Sun had founded Sing Hun Fu, a party almost exclusively bourgeois, in 1894, and then in 1905 the Tung Men Fu, which sought support from the peasantry. Before the Xinhai Revolution in 1911 which overthrew the Qing Dynasty, Sun laid the foundations for the KMT, orienting to the intelligentsia, the liberal bourgeoisie, urban petty bourgeoisie and to a lesser extent, the proletariat and peasantry.

The KMT’s three anti-imperialist slogans were Nationalism, Democracy and State Socialism. Trotsky stated that “taken together they represent a nebulous petty-bourgeois ‘socialism’”.

Despite a nominally “Left” majority, which drew its support from workers, peasants and the urban poor, the KMT was led by a right-wing bourgeois minority, closely tied to the military.

The issues confronting China were national unification, independence from divisions created by warlords and imperialist powers, agrarian reforms for the millions of peasants and an end to semi-feudal exploitation.

While these comprised the democratic tasks of the bourgeois revolution in China, the Chinese bourgeoisie was incapable, from the onset of the revolution, of carrying them out. The bourgeoisie was too closely tied to imperialism, through the so-called compradors, the Chinese agents of Western capital, and to the dominant class of landlords in the countryside.

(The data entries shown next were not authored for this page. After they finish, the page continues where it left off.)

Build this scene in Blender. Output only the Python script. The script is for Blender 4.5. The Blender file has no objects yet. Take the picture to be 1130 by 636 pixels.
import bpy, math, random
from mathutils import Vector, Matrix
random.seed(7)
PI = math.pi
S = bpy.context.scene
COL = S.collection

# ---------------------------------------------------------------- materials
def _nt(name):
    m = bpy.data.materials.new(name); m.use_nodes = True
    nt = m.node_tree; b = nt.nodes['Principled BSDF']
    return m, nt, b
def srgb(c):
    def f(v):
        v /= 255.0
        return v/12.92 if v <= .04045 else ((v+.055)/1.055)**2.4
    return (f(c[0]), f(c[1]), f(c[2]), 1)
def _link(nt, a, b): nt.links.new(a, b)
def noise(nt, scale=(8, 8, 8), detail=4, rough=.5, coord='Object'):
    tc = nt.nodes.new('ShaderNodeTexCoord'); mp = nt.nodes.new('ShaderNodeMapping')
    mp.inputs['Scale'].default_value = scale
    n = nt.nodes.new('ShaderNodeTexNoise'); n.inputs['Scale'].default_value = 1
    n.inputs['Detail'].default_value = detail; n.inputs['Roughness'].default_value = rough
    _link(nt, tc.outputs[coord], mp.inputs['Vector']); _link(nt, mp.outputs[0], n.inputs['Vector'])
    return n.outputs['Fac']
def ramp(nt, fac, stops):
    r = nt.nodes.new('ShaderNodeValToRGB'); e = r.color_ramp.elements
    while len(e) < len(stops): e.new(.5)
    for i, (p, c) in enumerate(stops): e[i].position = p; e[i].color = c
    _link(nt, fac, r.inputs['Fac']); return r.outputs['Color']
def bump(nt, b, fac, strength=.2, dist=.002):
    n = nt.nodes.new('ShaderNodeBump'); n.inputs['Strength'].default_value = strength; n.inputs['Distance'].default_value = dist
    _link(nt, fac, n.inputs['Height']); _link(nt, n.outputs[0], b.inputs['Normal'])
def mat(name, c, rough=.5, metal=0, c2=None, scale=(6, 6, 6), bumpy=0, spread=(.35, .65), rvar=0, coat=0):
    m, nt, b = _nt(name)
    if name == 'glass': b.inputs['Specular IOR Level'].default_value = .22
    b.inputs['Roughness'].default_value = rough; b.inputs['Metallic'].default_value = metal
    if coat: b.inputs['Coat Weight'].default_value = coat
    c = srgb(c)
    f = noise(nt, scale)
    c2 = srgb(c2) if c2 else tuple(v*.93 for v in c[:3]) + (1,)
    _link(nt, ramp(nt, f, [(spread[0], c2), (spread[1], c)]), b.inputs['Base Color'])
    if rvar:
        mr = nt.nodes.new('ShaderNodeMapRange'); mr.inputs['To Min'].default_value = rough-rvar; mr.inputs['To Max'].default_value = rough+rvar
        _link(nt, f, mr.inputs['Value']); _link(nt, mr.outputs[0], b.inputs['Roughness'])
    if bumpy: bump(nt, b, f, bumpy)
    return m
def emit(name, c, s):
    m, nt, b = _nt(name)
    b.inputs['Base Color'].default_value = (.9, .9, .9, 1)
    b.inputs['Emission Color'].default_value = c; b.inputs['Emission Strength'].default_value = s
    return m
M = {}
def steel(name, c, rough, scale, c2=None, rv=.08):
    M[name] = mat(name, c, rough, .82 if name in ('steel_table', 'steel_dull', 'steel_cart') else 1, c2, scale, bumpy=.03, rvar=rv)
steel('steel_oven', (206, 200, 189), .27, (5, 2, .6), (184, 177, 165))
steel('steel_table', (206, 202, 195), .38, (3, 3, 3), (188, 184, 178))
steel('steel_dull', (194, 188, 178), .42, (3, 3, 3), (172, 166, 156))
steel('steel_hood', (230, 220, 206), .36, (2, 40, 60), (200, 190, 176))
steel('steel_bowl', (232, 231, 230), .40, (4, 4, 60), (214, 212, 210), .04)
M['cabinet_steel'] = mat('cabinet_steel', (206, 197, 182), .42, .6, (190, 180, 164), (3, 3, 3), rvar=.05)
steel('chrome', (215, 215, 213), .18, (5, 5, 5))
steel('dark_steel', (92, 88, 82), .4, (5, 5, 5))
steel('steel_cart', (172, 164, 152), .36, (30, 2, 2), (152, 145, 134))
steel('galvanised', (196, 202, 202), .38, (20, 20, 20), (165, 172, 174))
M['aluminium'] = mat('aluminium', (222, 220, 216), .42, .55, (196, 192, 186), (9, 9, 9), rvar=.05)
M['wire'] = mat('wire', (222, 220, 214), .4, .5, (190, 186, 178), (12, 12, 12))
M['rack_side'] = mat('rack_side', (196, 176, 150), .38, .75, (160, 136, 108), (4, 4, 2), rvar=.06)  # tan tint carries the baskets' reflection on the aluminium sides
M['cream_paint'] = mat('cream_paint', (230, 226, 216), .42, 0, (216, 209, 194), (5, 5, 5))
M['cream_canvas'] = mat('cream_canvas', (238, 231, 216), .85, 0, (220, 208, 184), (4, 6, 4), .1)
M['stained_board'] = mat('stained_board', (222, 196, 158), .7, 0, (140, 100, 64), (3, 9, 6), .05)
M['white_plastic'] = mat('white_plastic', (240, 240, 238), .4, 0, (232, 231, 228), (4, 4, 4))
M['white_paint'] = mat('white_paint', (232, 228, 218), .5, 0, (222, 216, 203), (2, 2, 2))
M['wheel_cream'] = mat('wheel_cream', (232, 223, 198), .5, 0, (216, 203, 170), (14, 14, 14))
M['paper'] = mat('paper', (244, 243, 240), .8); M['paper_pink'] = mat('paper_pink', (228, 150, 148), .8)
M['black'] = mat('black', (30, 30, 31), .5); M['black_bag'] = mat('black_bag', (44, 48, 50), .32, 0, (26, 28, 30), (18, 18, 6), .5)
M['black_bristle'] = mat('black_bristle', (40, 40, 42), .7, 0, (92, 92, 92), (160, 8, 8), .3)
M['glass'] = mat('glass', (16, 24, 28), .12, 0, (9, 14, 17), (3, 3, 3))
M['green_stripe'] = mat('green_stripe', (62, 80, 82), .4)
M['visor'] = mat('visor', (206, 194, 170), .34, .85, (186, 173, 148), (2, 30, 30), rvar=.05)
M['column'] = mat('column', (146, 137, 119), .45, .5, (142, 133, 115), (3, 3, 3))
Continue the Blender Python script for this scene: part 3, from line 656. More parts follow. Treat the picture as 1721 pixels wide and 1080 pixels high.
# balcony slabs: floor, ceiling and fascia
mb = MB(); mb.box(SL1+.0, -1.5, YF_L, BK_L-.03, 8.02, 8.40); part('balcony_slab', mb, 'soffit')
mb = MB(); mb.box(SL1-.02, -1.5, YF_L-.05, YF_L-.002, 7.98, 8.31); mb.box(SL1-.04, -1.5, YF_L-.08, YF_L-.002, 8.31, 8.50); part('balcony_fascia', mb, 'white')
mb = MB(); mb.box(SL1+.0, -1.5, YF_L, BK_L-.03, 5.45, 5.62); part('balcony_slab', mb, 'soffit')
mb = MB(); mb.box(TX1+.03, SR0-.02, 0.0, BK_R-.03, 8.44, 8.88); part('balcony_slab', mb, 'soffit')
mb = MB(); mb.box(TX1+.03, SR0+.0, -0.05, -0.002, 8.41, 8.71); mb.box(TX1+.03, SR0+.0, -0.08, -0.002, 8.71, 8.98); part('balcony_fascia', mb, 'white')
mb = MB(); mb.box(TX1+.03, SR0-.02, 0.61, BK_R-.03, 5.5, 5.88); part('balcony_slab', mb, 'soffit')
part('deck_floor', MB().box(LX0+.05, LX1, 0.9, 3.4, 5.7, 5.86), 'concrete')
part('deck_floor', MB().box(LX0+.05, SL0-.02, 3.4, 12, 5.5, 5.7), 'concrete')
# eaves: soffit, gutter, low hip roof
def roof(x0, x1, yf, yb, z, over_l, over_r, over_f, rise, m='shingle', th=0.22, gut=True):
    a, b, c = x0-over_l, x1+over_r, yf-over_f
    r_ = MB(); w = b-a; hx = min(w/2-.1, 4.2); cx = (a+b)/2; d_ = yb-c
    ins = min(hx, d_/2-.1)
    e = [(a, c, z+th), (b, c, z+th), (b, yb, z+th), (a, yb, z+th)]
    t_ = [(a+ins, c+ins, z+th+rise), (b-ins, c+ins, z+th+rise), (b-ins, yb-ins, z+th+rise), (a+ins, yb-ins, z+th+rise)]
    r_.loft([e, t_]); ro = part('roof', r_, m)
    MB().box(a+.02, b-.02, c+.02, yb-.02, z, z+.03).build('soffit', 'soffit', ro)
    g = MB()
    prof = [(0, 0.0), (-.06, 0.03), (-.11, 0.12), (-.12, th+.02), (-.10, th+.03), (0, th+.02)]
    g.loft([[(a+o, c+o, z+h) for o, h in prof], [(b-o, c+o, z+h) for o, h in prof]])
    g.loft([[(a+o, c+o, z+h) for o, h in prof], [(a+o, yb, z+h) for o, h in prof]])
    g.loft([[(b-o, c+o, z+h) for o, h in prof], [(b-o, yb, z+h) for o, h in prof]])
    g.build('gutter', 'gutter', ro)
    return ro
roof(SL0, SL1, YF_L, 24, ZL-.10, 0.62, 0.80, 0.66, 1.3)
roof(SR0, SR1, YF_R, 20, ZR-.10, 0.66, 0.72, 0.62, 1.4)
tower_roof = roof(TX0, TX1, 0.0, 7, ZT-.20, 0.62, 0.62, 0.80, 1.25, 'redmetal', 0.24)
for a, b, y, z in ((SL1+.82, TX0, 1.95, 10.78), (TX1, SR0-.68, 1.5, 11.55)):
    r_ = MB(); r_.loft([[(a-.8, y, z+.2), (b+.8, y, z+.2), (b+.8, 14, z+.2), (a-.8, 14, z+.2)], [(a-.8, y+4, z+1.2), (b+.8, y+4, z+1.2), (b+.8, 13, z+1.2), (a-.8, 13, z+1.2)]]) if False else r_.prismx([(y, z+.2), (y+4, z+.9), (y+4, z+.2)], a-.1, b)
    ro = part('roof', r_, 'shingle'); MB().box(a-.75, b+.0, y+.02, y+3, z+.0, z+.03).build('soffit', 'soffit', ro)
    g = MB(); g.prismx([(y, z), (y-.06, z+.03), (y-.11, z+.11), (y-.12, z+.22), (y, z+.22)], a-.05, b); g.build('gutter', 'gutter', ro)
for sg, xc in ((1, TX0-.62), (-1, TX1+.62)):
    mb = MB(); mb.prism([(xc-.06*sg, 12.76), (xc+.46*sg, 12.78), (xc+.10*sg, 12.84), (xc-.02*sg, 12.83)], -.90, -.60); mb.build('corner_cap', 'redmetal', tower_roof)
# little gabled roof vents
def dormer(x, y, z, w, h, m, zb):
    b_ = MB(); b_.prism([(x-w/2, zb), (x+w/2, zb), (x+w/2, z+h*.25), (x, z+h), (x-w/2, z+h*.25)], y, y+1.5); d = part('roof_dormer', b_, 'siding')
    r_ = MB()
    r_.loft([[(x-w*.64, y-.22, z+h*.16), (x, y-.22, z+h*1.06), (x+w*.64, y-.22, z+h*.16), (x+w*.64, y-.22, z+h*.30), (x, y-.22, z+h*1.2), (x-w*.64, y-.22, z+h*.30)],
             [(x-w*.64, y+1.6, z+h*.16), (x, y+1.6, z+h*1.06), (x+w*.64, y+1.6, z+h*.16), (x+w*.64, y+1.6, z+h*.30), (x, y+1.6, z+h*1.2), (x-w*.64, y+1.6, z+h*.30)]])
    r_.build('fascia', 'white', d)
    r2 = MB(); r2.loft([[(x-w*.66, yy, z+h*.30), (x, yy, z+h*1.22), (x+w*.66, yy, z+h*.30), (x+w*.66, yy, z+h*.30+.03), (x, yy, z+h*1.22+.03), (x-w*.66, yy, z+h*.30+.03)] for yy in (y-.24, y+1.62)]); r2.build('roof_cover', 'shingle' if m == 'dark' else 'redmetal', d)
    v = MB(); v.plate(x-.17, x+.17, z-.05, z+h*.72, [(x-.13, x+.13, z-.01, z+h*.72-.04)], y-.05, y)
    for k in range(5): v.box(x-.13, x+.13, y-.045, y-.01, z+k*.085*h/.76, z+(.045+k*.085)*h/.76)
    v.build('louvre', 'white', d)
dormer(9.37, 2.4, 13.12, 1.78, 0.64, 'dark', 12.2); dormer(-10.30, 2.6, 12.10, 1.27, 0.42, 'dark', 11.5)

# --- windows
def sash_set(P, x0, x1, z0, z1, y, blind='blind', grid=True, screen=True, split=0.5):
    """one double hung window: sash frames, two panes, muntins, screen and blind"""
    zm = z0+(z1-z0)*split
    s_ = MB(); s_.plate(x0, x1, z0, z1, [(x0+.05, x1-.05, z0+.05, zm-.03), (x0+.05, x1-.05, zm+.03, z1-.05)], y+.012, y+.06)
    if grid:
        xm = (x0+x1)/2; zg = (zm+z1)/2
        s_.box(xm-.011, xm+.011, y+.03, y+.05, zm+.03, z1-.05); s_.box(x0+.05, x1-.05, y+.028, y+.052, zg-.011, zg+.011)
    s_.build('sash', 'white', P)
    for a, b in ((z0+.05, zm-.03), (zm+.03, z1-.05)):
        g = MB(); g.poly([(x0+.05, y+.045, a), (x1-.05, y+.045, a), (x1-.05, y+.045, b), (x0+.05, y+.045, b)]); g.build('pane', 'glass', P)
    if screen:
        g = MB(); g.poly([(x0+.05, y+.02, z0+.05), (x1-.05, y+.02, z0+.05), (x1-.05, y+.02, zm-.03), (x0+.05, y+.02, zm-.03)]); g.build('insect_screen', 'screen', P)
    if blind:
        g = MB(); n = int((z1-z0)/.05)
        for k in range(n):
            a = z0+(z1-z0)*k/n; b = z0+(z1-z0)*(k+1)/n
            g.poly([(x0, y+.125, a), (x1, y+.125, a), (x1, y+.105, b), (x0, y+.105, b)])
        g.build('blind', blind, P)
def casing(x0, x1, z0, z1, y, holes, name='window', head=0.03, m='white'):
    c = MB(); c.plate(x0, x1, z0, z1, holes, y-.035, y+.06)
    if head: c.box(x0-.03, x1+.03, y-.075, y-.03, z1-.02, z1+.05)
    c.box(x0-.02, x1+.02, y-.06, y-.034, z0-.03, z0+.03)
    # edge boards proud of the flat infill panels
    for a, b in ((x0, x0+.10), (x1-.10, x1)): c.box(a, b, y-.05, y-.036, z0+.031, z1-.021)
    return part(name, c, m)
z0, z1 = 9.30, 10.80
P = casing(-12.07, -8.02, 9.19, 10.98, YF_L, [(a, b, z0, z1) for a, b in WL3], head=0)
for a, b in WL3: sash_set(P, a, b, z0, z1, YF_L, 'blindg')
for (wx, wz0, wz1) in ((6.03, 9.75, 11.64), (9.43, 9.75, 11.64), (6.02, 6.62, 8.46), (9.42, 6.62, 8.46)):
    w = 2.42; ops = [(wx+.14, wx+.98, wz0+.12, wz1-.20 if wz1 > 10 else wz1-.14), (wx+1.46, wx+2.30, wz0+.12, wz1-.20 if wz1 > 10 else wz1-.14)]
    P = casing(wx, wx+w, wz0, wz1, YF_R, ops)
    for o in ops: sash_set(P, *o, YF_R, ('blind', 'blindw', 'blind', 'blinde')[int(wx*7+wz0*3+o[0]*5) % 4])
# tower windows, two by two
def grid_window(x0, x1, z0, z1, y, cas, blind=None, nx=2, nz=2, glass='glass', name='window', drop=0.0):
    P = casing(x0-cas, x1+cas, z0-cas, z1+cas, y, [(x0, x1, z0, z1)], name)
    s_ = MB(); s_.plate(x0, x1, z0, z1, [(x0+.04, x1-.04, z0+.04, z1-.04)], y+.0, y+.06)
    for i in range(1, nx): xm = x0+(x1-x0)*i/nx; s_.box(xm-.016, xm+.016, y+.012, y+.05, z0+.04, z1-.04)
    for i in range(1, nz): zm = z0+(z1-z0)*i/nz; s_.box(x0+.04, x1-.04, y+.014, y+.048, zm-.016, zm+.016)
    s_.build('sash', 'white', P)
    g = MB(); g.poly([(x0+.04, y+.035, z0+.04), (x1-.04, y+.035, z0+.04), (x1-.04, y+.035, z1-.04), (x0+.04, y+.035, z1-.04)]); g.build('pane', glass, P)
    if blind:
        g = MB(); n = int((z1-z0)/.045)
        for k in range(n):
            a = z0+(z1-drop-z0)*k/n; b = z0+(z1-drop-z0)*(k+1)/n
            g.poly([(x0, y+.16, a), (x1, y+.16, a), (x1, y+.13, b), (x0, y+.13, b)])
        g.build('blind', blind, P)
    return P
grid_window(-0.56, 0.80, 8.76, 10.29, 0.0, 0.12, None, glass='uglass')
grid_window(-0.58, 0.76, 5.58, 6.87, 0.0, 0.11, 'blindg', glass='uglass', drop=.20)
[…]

As Leon Trotsky recognized in this theory of Permanent Revolution, only the proletariat in China, despite its comparatively small size, could lead the vast peasantry in a revolutionary struggle against landlordism, warlordism and imperialism. This truth was confirmed repeatedly in the course of the Chinese Revolution, most tragically in the massacres of 1927, perpetrated by the Kuomintang itself after its armies entered Shanghai.